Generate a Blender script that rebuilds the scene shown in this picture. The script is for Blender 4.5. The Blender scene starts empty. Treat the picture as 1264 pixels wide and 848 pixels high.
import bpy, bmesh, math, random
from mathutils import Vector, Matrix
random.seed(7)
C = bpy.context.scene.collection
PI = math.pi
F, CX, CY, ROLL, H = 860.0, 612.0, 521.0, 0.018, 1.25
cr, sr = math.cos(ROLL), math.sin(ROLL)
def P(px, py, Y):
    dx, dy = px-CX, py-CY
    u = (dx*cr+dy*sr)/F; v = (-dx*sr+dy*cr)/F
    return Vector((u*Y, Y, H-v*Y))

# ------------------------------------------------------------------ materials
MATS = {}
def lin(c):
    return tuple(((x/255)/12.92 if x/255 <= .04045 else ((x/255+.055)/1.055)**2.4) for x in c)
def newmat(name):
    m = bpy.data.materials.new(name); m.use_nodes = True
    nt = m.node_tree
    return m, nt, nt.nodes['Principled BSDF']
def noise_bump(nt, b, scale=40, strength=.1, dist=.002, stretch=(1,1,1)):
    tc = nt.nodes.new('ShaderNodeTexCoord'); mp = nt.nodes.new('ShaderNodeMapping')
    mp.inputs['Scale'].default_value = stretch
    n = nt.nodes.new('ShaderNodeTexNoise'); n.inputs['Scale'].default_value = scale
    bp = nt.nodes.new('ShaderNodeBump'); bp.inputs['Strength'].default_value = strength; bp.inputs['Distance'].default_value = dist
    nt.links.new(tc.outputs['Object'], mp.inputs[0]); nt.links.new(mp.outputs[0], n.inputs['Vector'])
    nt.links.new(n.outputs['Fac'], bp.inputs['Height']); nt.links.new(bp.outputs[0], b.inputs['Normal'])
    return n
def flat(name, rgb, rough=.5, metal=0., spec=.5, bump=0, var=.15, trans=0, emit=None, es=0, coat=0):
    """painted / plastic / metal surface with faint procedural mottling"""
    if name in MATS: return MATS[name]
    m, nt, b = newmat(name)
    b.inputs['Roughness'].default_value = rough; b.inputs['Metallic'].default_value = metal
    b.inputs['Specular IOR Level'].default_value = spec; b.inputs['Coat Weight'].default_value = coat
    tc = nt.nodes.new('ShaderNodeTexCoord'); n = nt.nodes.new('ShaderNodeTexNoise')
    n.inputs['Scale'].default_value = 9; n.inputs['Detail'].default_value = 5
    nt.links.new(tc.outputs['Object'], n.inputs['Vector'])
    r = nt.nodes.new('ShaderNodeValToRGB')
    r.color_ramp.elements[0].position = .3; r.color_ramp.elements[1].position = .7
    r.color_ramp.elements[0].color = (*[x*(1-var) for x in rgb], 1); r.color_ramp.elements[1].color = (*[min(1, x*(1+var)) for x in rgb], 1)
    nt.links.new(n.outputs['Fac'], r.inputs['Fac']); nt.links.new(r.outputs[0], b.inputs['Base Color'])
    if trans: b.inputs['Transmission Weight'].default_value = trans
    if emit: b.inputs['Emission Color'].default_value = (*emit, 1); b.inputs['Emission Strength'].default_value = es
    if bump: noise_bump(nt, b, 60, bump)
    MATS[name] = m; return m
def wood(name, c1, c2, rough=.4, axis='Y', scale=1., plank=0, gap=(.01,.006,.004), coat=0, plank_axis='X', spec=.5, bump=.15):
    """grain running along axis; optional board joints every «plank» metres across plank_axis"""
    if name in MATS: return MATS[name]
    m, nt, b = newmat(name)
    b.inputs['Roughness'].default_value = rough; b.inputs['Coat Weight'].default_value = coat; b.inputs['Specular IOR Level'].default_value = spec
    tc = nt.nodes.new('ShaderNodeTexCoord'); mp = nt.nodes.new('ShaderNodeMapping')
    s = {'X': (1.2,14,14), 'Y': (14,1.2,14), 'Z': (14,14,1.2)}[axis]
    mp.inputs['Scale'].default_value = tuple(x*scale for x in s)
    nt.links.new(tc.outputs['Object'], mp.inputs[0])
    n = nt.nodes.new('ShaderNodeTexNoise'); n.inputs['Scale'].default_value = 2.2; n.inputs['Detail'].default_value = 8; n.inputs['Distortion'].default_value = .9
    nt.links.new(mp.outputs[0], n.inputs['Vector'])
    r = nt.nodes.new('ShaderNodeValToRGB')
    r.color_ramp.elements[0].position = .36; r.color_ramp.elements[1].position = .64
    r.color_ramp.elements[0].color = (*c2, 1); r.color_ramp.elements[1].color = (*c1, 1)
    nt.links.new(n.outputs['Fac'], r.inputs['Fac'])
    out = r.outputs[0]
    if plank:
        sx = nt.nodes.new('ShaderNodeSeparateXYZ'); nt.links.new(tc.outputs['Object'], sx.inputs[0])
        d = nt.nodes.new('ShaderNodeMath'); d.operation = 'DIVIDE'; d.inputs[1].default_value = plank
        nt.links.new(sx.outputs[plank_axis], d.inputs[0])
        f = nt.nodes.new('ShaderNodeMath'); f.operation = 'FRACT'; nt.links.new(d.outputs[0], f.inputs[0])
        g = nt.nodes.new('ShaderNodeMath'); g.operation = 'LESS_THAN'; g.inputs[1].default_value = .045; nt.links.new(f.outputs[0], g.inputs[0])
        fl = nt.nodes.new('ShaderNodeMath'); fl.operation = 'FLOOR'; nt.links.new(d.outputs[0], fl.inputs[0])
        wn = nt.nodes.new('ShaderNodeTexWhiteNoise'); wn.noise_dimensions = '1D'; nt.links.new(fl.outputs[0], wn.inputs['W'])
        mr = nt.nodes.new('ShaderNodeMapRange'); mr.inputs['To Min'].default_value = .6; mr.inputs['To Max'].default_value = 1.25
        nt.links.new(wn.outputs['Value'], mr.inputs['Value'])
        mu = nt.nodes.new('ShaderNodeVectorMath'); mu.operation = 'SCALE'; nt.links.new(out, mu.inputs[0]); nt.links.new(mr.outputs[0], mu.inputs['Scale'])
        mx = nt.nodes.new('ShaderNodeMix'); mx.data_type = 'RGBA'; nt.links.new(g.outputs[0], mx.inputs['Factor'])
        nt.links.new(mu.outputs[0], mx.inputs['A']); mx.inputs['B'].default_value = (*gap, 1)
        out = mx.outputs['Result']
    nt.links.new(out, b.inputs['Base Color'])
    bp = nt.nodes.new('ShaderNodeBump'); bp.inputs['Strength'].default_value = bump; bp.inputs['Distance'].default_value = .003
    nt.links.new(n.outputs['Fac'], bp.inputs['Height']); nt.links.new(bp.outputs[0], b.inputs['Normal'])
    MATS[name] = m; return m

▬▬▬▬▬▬

WHAT YOU HAVE TO DO
Which lines hold the word "scene"? Show each one.

SOLUTION FOR THIS TASK
Generate a Blender script that rebuilds the scene shown in this picture. The script is for Blender 4.5. The Blender scene starts empty. Treat the picture as 1264 pixels wide and 848 pixels high.
C = bpy.context.scene.collection